A few days ago I was struggling with the fact of not knowing who I am. I’ve made a lot of bad choices and I’ve noticed that no matter what I do, I can’t seem to break through them or even have a chance to be free of them. It’s my own fault, I think I make changes when in reality it’s not me that owns my destiny. It’s the man who created me and gave me life that creates my life. I fight with myself daily for a sense of “independence”……that’s funny, it will never happen. I can’t form my own identity, how on Earth am I going to form my own independence.
I’ve realized that I am at a life crossroads. Men get this way when they hit their 50’s right? Some divorce their wives, find the younger, beautiful, bigger boobs chick, trades in their car for a “new model” like a BMW or something. It has to be eye catching, right?
Why can’t I be at a crossroads in my life? I know I’ll never be free of my life, I’ll never have that special person, it will just be me, my job, and whatever bills I have around. I’ve reached a level of acceptance.
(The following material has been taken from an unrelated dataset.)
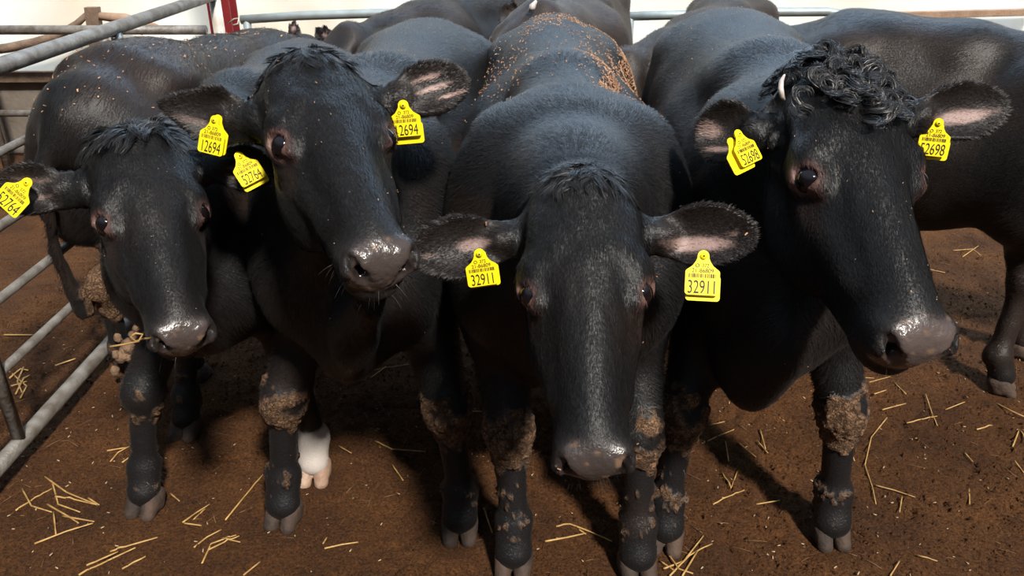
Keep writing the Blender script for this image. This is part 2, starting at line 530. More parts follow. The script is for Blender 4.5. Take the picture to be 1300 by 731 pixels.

It’s a true level of acceptance.
If I can let God make some good changes in my life, it will help me get out of this hurtle I am trying to overcome. Then, only then I can move forward with facing all those changes that are bound to come my way.
I think that is where I am, at an emotional and mental crossroads of who I am as a person. I’ve got to figure it out day by day, and just keep moving forward.
How many life crossroads are too many? I’m reaching 40 soon, and to be honest this would be my first official crossroad of change. Everything else has been a complete screw up that I constantly get myself stuck in.